Consider that debt is the tax on future earnings. Here is a great question to ask yourself: Who should be responsible for your financial future? I love the sign in Gold’s Gym: “Pick up your own weights, your mother doesn’t work here”!
Stop just a moment and reflect on these last few thoughts and ponder this question. Are you building a house (your life and business) on a sand or stone foundation? I am here to tell you that sand is no foundation or strategy that will actually work over time. There will be storms in life, and they will always come. If you struggle in a storm, you are on sand. In a way we should each become a seeker of truth and not just information. We should follow the path of “common sense” instead of “common place”.
For you over achievers, let me pose this question. Who else is paying the price of your quest at making more and having more?

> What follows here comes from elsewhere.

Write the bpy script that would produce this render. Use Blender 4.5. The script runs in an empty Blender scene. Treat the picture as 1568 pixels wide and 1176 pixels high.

Sense most of us are visual leaners, let me give you 2 slides to chew on as we finish this article. The first is from a book entitled: Your Money or Your Life. As you look below, this simple graph describes money spent and fulfilment. We get a lot of fulfilment from survival things like a house, a car, a job, etc. Comforts are nice also. Then we jump to luxuries: the bigger home, nicer car, better clothes, the best schools, exotic vacations, etc. You get the idea. Money spent and fulfilment are kind of like a drug. It takes more and more to feel the buzz, but at some tiime, there has to be a point of enough. It is this point I want you to look at. Just short of this point is addiction, divorce, bankruptcy, or some other crisis. All the things you knew you could avoid and boom, there you are. For the people that follow the “common sense” path of development, you will know you have arrived when you have purpose and accountability with an internal yardstick that rivals the best of us. This point of enough will always give you peace of mind, community, as well as savings and no more debt.
This next slide is what I want to leave you with. I hope you run a copy of it off and put it somewhere that you can see it daily. Far too often we find ourselves regretting the past and fearing the future. These twin thieves will rob you of today. From now own, try to determine the things that really matter, and the things that you can control. It is the intersection of both where you should spend 90% or your time and effort. Do this and reap an incredible future.